Exercise prompt:
Print the full listing exactly.

Supplied material:

####

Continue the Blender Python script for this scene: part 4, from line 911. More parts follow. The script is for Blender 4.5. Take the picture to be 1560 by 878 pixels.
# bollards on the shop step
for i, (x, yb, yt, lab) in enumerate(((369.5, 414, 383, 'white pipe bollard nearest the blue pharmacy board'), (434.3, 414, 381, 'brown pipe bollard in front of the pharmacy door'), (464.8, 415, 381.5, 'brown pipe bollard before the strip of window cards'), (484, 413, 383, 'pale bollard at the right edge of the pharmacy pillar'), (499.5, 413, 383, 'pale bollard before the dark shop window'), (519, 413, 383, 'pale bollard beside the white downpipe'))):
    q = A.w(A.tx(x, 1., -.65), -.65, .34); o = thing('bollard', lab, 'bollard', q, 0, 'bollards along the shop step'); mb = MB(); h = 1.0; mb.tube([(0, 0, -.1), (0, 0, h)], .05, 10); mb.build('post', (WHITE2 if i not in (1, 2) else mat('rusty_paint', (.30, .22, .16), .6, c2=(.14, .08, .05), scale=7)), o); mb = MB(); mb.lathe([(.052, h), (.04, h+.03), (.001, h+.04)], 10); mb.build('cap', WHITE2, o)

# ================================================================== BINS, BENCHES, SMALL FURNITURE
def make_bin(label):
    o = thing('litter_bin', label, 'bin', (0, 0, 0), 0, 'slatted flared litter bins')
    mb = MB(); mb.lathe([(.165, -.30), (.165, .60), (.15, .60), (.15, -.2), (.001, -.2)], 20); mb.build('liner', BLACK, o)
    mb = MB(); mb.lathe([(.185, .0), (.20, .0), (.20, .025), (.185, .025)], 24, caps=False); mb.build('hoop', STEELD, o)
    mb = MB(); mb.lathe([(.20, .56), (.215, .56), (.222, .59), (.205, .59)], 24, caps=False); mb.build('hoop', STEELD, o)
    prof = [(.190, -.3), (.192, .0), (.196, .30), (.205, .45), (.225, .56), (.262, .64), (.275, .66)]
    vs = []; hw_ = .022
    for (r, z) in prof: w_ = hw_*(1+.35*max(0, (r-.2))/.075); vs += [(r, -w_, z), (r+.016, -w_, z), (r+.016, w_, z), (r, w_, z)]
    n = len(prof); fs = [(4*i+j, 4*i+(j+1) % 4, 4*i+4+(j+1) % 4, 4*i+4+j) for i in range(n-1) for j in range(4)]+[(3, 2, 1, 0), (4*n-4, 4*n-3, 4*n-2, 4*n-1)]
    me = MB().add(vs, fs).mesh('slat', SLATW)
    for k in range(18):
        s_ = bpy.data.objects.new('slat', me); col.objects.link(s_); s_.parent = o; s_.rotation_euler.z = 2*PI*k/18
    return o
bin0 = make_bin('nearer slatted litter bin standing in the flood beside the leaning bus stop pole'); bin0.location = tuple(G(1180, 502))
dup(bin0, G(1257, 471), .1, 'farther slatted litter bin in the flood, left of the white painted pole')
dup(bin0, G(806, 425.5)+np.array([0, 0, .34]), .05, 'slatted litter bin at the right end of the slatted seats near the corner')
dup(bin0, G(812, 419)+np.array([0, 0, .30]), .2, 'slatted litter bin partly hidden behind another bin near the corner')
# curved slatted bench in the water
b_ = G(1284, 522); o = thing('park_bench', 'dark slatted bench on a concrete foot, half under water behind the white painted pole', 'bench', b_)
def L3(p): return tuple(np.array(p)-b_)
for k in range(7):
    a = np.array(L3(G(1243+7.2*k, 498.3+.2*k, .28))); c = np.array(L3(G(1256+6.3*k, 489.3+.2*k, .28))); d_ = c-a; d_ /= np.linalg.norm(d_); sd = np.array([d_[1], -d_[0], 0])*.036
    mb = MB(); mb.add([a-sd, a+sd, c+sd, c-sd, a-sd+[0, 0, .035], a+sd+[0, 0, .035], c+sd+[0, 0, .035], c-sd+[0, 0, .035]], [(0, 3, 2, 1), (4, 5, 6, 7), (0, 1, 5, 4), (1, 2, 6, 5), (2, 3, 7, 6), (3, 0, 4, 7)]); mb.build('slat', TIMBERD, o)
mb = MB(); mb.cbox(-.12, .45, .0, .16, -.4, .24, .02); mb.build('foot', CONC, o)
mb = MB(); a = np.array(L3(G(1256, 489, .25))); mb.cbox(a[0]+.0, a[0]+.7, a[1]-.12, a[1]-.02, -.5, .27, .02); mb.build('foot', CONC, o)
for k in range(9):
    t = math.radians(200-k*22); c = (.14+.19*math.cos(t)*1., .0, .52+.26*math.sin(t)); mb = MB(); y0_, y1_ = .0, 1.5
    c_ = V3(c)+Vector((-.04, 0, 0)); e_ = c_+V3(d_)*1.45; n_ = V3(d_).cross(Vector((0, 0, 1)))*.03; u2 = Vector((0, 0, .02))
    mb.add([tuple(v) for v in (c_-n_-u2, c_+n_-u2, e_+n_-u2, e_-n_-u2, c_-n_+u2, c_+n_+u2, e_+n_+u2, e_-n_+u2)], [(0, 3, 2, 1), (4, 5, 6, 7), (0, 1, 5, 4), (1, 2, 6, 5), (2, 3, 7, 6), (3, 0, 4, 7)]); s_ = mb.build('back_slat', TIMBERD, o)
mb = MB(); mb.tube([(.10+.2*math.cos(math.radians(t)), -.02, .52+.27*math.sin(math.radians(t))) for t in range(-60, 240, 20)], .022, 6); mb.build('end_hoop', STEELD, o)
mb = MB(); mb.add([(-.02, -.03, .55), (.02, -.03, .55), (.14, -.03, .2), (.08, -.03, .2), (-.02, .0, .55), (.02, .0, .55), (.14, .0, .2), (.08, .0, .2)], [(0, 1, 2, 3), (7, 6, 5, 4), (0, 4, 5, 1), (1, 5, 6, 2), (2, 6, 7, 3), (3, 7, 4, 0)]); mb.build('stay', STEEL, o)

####

Full output:
Continue the Blender Python script for this scene: part 4, from line 911. More parts follow. The script is for Blender 4.5. Take the picture to be 1560 by 878 pixels.
# bollards on the shop step
for i, (x, yb, yt, lab) in enumerate(((369.5, 414, 383, 'white pipe bollard nearest the blue pharmacy board'), (434.3, 414, 381, 'brown pipe bollard in front of the pharmacy door'), (464.8, 415, 381.5, 'brown pipe bollard before the strip of window cards'), (484, 413, 383, 'pale bollard at the right edge of the pharmacy pillar'), (499.5, 413, 383, 'pale bollard before the dark shop window'), (519, 413, 383, 'pale bollard beside the white downpipe'))):
    q = A.w(A.tx(x, 1., -.65), -.65, .34); o = thing('bollard', lab, 'bollard', q, 0, 'bollards along the shop step'); mb = MB(); h = 1.0; mb.tube([(0, 0, -.1), (0, 0, h)], .05, 10); mb.build('post', (WHITE2 if i not in (1, 2) else mat('rusty_paint', (.30, .22, .16), .6, c2=(.14, .08, .05), scale=7)), o); mb = MB(); mb.lathe([(.052, h), (.04, h+.03), (.001, h+.04)], 10); mb.build('cap', WHITE2, o)

# ================================================================== BINS, BENCHES, SMALL FURNITURE
def make_bin(label):
    o = thing('litter_bin', label, 'bin', (0, 0, 0), 0, 'slatted flared litter bins')
    mb = MB(); mb.lathe([(.165, -.30), (.165, .60), (.15, .60), (.15, -.2), (.001, -.2)], 20); mb.build('liner', BLACK, o)
    mb = MB(); mb.lathe([(.185, .0), (.20, .0), (.20, .025), (.185, .025)], 24, caps=False); mb.build('hoop', STEELD, o)
    mb = MB(); mb.lathe([(.20, .56), (.215, .56), (.222, .59), (.205, .59)], 24, caps=False); mb.build('hoop', STEELD, o)
    prof = [(.190, -.3), (.192, .0), (.196, .30), (.205, .45), (.225, .56), (.262, .64), (.275, .66)]
    vs = []; hw_ = .022
    for (r, z) in prof: w_ = hw_*(1+.35*max(0, (r-.2))/.075); vs += [(r, -w_, z), (r+.016, -w_, z), (r+.016, w_, z), (r, w_, z)]
    n = len(prof); fs = [(4*i+j, 4*i+(j+1) % 4, 4*i+4+(j+1) % 4, 4*i+4+j) for i in range(n-1) for j in range(4)]+[(3, 2, 1, 0), (4*n-4, 4*n-3, 4*n-2, 4*n-1)]
    me = MB().add(vs, fs).mesh('slat', SLATW)
    for k in range(18):
        s_ = bpy.data.objects.new('slat', me); col.objects.link(s_); s_.parent = o; s_.rotation_euler.z = 2*PI*k/18
    return o
bin0 = make_bin('nearer slatted litter bin standing in the flood beside the leaning bus stop pole'); bin0.location = tuple(G(1180, 502))
dup(bin0, G(1257, 471), .1, 'farther slatted litter bin in the flood, left of the white painted pole')
dup(bin0, G(806, 425.5)+np.array([0, 0, .34]), .05, 'slatted litter bin at the right end of the slatted seats near the corner')
dup(bin0, G(812, 419)+np.array([0, 0, .30]), .2, 'slatted litter bin partly hidden behind another bin near the corner')
# curved slatted bench in the water
b_ = G(1284, 522); o = thing('park_bench', 'dark slatted bench on a concrete foot, half under water behind the white painted pole', 'bench', b_)
def L3(p): return tuple(np.array(p)-b_)
for k in range(7):
    a = np.array(L3(G(1243+7.2*k, 498.3+.2*k, .28))); c = np.array(L3(G(1256+6.3*k, 489.3+.2*k, .28))); d_ = c-a; d_ /= np.linalg.norm(d_); sd = np.array([d_[1], -d_[0], 0])*.036
    mb = MB(); mb.add([a-sd, a+sd, c+sd, c-sd, a-sd+[0, 0, .035], a+sd+[0, 0, .035], c+sd+[0, 0, .035], c-sd+[0, 0, .035]], [(0, 3, 2, 1), (4, 5, 6, 7), (0, 1, 5, 4), (1, 2, 6, 5), (2, 3, 7, 6), (3, 0, 4, 7)]); mb.build('slat', TIMBERD, o)
mb = MB(); mb.cbox(-.12, .45, .0, .16, -.4, .24, .02); mb.build('foot', CONC, o)
mb = MB(); a = np.array(L3(G(1256, 489, .25))); mb.cbox(a[0]+.0, a[0]+.7, a[1]-.12, a[1]-.02, -.5, .27, .02); mb.build('foot', CONC, o)
for k in range(9):
    t = math.radians(200-k*22); c = (.14+.19*math.cos(t)*1., .0, .52+.26*math.sin(t)); mb = MB(); y0_, y1_ = .0, 1.5
    c_ = V3(c)+Vector((-.04, 0, 0)); e_ = c_+V3(d_)*1.45; n_ = V3(d_).cross(Vector((0, 0, 1)))*.03; u2 = Vector((0, 0, .02))
    mb.add([tuple(v) for v in (c_-n_-u2, c_+n_-u2, e_+n_-u2, e_-n_-u2, c_-n_+u2, c_+n_+u2, e_+n_+u2, e_-n_+u2)], [(0, 3, 2, 1), (4, 5, 6, 7), (0, 1, 5, 4), (1, 2, 6, 5), (2, 3, 7, 6), (3, 0, 4, 7)]); s_ = mb.build('back_slat', TIMBERD, o)
mb = MB(); mb.tube([(.10+.2*math.cos(math.radians(t)), -.02, .52+.27*math.sin(math.radians(t))) for t in range(-60, 240, 20)], .022, 6); mb.build('end_hoop', STEELD, o)
mb = MB(); mb.add([(-.02, -.03, .55), (.02, -.03, .55), (.14, -.03, .2), (.08, -.03, .2), (-.02, .0, .55), (.02, .0, .55), (.14, .0, .2), (.08, .0, .2)], [(0, 1, 2, 3), (7, 6, 5, 4), (0, 4, 5, 1), (1, 5, 6, 2), (2, 6, 7, 3), (3, 7, 4, 0)]); mb.build('stay', STEEL, o)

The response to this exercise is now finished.